[EXERCISE DETAILS]
Each entry below is to be duplicated verbatim.

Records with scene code
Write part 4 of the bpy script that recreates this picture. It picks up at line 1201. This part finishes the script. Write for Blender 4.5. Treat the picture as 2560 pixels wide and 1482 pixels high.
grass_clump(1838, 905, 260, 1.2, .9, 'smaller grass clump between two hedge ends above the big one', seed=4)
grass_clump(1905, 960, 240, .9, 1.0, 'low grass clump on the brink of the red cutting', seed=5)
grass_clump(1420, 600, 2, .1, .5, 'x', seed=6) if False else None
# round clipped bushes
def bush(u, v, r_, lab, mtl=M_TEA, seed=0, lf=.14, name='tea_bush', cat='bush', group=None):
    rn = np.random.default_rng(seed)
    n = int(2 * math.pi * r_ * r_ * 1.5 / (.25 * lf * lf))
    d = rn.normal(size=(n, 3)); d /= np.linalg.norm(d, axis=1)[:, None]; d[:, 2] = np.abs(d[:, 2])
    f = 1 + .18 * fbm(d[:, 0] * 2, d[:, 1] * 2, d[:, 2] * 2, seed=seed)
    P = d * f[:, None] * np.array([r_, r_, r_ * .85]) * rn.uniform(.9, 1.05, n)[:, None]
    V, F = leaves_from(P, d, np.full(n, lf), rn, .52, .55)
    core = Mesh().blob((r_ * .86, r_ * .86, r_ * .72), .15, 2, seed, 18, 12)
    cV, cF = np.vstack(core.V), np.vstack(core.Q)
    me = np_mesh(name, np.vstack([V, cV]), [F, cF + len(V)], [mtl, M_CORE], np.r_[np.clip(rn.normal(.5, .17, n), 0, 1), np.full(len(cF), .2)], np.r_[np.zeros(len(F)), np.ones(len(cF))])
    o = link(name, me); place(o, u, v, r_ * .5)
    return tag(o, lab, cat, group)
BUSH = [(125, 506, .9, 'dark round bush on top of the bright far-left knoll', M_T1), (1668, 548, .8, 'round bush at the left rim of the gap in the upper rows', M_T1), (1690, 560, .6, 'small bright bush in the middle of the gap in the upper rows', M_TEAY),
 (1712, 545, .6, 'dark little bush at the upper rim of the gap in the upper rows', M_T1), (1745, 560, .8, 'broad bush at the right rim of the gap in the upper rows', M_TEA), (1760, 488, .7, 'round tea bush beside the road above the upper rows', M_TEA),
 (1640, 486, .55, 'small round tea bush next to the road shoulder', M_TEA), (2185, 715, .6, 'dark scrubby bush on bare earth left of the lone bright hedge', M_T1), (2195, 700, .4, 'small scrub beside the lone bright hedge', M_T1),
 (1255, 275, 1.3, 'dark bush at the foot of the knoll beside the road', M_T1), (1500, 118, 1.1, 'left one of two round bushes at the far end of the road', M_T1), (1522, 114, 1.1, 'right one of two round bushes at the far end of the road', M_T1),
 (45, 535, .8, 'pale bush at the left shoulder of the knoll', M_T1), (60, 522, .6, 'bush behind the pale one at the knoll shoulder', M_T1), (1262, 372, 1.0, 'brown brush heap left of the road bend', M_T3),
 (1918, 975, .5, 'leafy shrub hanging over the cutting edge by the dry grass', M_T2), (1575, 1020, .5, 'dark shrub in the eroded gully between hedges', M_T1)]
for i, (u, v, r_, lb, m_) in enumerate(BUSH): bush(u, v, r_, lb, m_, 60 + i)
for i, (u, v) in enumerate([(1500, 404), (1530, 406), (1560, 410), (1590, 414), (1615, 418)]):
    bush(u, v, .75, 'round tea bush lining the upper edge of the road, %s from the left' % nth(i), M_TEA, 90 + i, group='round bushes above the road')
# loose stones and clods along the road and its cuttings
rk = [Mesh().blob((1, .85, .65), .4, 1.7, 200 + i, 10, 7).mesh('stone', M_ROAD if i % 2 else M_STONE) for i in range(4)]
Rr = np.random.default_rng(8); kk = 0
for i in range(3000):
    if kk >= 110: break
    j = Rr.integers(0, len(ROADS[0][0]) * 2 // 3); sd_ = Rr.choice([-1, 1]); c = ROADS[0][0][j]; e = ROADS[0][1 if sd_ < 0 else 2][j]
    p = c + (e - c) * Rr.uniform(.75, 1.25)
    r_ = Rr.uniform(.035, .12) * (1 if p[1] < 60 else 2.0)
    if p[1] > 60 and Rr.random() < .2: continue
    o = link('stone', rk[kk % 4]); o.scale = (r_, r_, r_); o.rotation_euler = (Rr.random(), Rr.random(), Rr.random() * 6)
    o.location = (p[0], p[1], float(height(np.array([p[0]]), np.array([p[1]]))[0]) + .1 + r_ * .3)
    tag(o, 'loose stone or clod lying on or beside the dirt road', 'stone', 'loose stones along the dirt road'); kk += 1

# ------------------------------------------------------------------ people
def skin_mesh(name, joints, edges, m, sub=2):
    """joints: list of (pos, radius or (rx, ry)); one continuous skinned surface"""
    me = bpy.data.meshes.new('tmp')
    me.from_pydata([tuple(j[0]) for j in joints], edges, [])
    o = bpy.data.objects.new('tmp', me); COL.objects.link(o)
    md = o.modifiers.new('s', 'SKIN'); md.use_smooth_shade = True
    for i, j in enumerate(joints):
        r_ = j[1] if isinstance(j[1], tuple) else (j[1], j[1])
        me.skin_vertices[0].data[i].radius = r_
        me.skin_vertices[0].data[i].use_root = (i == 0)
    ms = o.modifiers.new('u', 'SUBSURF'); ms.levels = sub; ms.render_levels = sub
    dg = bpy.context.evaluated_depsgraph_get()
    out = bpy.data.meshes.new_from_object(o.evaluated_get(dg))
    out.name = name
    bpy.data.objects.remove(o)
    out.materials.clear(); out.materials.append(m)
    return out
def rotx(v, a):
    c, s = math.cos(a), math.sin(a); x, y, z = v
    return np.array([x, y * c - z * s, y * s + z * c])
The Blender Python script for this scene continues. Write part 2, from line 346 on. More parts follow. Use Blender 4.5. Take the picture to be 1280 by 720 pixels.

[ANSWER TO THIS EXERCISE]
Write part 4 of the bpy script that recreates this picture. It picks up at line 1201. This part finishes the script. Write for Blender 4.5. Treat the picture as 2560 pixels wide and 1482 pixels high.
grass_clump(1838, 905, 260, 1.2, .9, 'smaller grass clump between two hedge ends above the big one', seed=4)
grass_clump(1905, 960, 240, .9, 1.0, 'low grass clump on the brink of the red cutting', seed=5)
grass_clump(1420, 600, 2, .1, .5, 'x', seed=6) if False else None
# round clipped bushes
def bush(u, v, r_, lab, mtl=M_TEA, seed=0, lf=.14, name='tea_bush', cat='bush', group=None):
    rn = np.random.default_rng(seed)
    n = int(2 * math.pi * r_ * r_ * 1.5 / (.25 * lf * lf))
    d = rn.normal(size=(n, 3)); d /= np.linalg.norm(d, axis=1)[:, None]; d[:, 2] = np.abs(d[:, 2])
    f = 1 + .18 * fbm(d[:, 0] * 2, d[:, 1] * 2, d[:, 2] * 2, seed=seed)
    P = d * f[:, None] * np.array([r_, r_, r_ * .85]) * rn.uniform(.9, 1.05, n)[:, None]
    V, F = leaves_from(P, d, np.full(n, lf), rn, .52, .55)
    core = Mesh().blob((r_ * .86, r_ * .86, r_ * .72), .15, 2, seed, 18, 12)
    cV, cF = np.vstack(core.V), np.vstack(core.Q)
    me = np_mesh(name, np.vstack([V, cV]), [F, cF + len(V)], [mtl, M_CORE], np.r_[np.clip(rn.normal(.5, .17, n), 0, 1), np.full(len(cF), .2)], np.r_[np.zeros(len(F)), np.ones(len(cF))])
    o = link(name, me); place(o, u, v, r_ * .5)
    return tag(o, lab, cat, group)
BUSH = [(125, 506, .9, 'dark round bush on top of the bright far-left knoll', M_T1), (1668, 548, .8, 'round bush at the left rim of the gap in the upper rows', M_T1), (1690, 560, .6, 'small bright bush in the middle of the gap in the upper rows', M_TEAY),
 (1712, 545, .6, 'dark little bush at the upper rim of the gap in the upper rows', M_T1), (1745, 560, .8, 'broad bush at the right rim of the gap in the upper rows', M_TEA), (1760, 488, .7, 'round tea bush beside the road above the upper rows', M_TEA),
 (1640, 486, .55, 'small round tea bush next to the road shoulder', M_TEA), (2185, 715, .6, 'dark scrubby bush on bare earth left of the lone bright hedge', M_T1), (2195, 700, .4, 'small scrub beside the lone bright hedge', M_T1),
 (1255, 275, 1.3, 'dark bush at the foot of the knoll beside the road', M_T1), (1500, 118, 1.1, 'left one of two round bushes at the far end of the road', M_T1), (1522, 114, 1.1, 'right one of two round bushes at the far end of the road', M_T1),
 (45, 535, .8, 'pale bush at the left shoulder of the knoll', M_T1), (60, 522, .6, 'bush behind the pale one at the knoll shoulder', M_T1), (1262, 372, 1.0, 'brown brush heap left of the road bend', M_T3),
 (1918, 975, .5, 'leafy shrub hanging over the cutting edge by the dry grass', M_T2), (1575, 1020, .5, 'dark shrub in the eroded gully between hedges', M_T1)]
for i, (u, v, r_, lb, m_) in enumerate(BUSH): bush(u, v, r_, lb, m_, 60 + i)
for i, (u, v) in enumerate([(1500, 404), (1530, 406), (1560, 410), (1590, 414), (1615, 418)]):
    bush(u, v, .75, 'round tea bush lining the upper edge of the road, %s from the left' % nth(i), M_TEA, 90 + i, group='round bushes above the road')
# loose stones and clods along the road and its cuttings
rk = [Mesh().blob((1, .85, .65), .4, 1.7, 200 + i, 10, 7).mesh('stone', M_ROAD if i % 2 else M_STONE) for i in range(4)]
Rr = np.random.default_rng(8); kk = 0
for i in range(3000):
    if kk >= 110: break
    j = Rr.integers(0, len(ROADS[0][0]) * 2 // 3); sd_ = Rr.choice([-1, 1]); c = ROADS[0][0][j]; e = ROADS[0][1 if sd_ < 0 else 2][j]
    p = c + (e - c) * Rr.uniform(.75, 1.25)
    r_ = Rr.uniform(.035, .12) * (1 if p[1] < 60 else 2.0)
    if p[1] > 60 and Rr.random() < .2: continue
    o = link('stone', rk[kk % 4]); o.scale = (r_, r_, r_); o.rotation_euler = (Rr.random(), Rr.random(), Rr.random() * 6)
    o.location = (p[0], p[1], float(height(np.array([p[0]]), np.array([p[1]]))[0]) + .1 + r_ * .3)
    tag(o, 'loose stone or clod lying on or beside the dirt road', 'stone', 'loose stones along the dirt road'); kk += 1

# ------------------------------------------------------------------ people
def skin_mesh(name, joints, edges, m, sub=2):
    """joints: list of (pos, radius or (rx, ry)); one continuous skinned surface"""
    me = bpy.data.meshes.new('tmp')
    me.from_pydata([tuple(j[0]) for j in joints], edges, [])
    o = bpy.data.objects.new('tmp', me); COL.objects.link(o)
    md = o.modifiers.new('s', 'SKIN'); md.use_smooth_shade = True
    for i, j in enumerate(joints):
        r_ = j[1] if isinstance(j[1], tuple) else (j[1], j[1])
        me.skin_vertices[0].data[i].radius = r_
        me.skin_vertices[0].data[i].use_root = (i == 0)
    ms = o.modifiers.new('u', 'SUBSURF'); ms.levels = sub; ms.render_levels = sub
    dg = bpy.context.evaluated_depsgraph_get()
    out = bpy.data.meshes.new_from_object(o.evaluated_get(dg))
    out.name = name
    bpy.data.objects.remove(o)
    out.materials.clear(); out.materials.append(m)
    return out
def rotx(v, a):
    c, s = math.cos(a), math.sin(a); x, y, z = v
    return np.array([x, y * c - z * s, y * s + z * c])
The Blender Python script for this scene continues. Write part 2, from line 346 on. More parts follow. Use Blender 4.5. Take the picture to be 1280 by 720 pixels.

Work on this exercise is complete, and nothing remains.